Cathedral of San Giovanni Battista (Ragusa)

Search Hotel, B&B and Vacation Homes

The Cathedral of San Giovanni Battista (St. John the Baptist) in Ragusa is one of the monuments that are part of the UNESCO serial site: Late Baroque Towns of Val di Noto. The history of this imposing church is linked to the reconstruction of the city after the earthquake and the birth of the “new” Ragusa. Just as the Cathedral of San Giorgio is the Cathedral of Ibla, this is the Cathedral of Upper Ragusa.

The history of the Cathedral of San Giovanni Battista in Ragusa

The construction of the Cathedral of San Giovanni Evangelista of Ragusa dates back to the early 17th century. After the destruction caused by the earthquake of 1693, the bourgeoisie decided to rebuild the city from scratch in another place. The nobility of Ragusa, on the other hand, chose to rebuild their palaces in the same place where they had stood. The existing church of S. Giovanni in Ibla was restored and reopened for worship and then adapted to the present church of Sant’Agnese. Instead, a new church was built in the new town, work on which began in 1694 and was completed the following year. The first version of the building proved to be too small for the constantly expanding area of the city. For this reason, a new project to enlarge the church began in 1708 and was completed eleven years later. In the 18th century, the interior stucco decorations were made, and in the following century, the decorations of the side chapels and the frescoes of the dome.

External architecture of the church

The façade of the Cathedral of San Giovanni Evangelista in Ragusa is divided into five bays by six Corinthian columns. The majestic entrance portal is surmounted by an entablature with a broken curvilinear pediment, and in the center, in a niche, is a statue of the Immaculate Conception. On the sides there are two statues of St. John the Evangelist and St. John the Baptist. In the second order of elevation, there is a large window placed in the center between two sundials. The one on the left measures the time in Italic hours (sunset to sunset), while the one on the right measures the time in French hours (midnight to midnight). On the left is the bell tower, about 50 meters high. It has four levels and culminates in a spire. Originally, there were to be two bell towers, but after the discovery of some structural defects, it was decided not to build the one on the right.

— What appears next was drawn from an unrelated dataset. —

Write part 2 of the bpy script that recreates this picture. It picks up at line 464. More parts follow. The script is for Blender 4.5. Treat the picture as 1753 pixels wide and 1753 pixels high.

The interior of the Cathedral of San Giovanni Battista in Ragusa and the artwork

The interior of the Cathedral of San Giovanni Evangelista of Ragusa is Latin cross-shaped with three wide naves marked by twelve Corinthian columns with gilded capitals. The floor was made in 1854 in pitchstone with geometric inlays in white limestone. The stuccoes on the nave and on the side aisles date back to 1731 and were made by the Gianforma brothers, students of Giacomo Serpotta. Along the naves there are several chapels rich in decorations and works of art. Among the most important are a canvas depicting “St. Philip Neri” by the Gaeta painter Sebastiano Conca and a “Christ at the Column” by A. Manno. In the first chapel, entered on the left, there is the wooden statue of St. John the Baptist, which is carried in procession through the streets of Ragusa every year on August 29th. It was made in the first half of the 19th century by the local sculptor Carmelo Licitra. In a niche of the apse there is another statue of St. John, but it dates back to 1532. It is attributed to the sculptor Angelo Retto and is made entirely of pitchstone. Because of its black color, the people of Ragusa call it “St. John the Black”.

The Museum of the Cathedral of San Giovanni Evangelista in Ragusa

It is also possible to visit the Museum of the Cathedral of San Giovanni in Ragusa, where in seven rooms are exhibited relics saved from the earthquake and various donations made over the centuries. In the first room it is possible to admire, among other things, a reliquary inlaid with ivory and wood made by a famous Venetian workshop in the 14th century and a silver pyx from the 14th century. The second room is dedicated to the devotional objects of St. John the Baptist and contains a reliquary made in 1731. In the next rooms there are various sacred vestments and devotional objects from the 20th century. The last section of the museum houses the exhibition “Sicilia Antiqua”, a collection of maps, charts and paintings of Sicily from the 16th to the 19th century.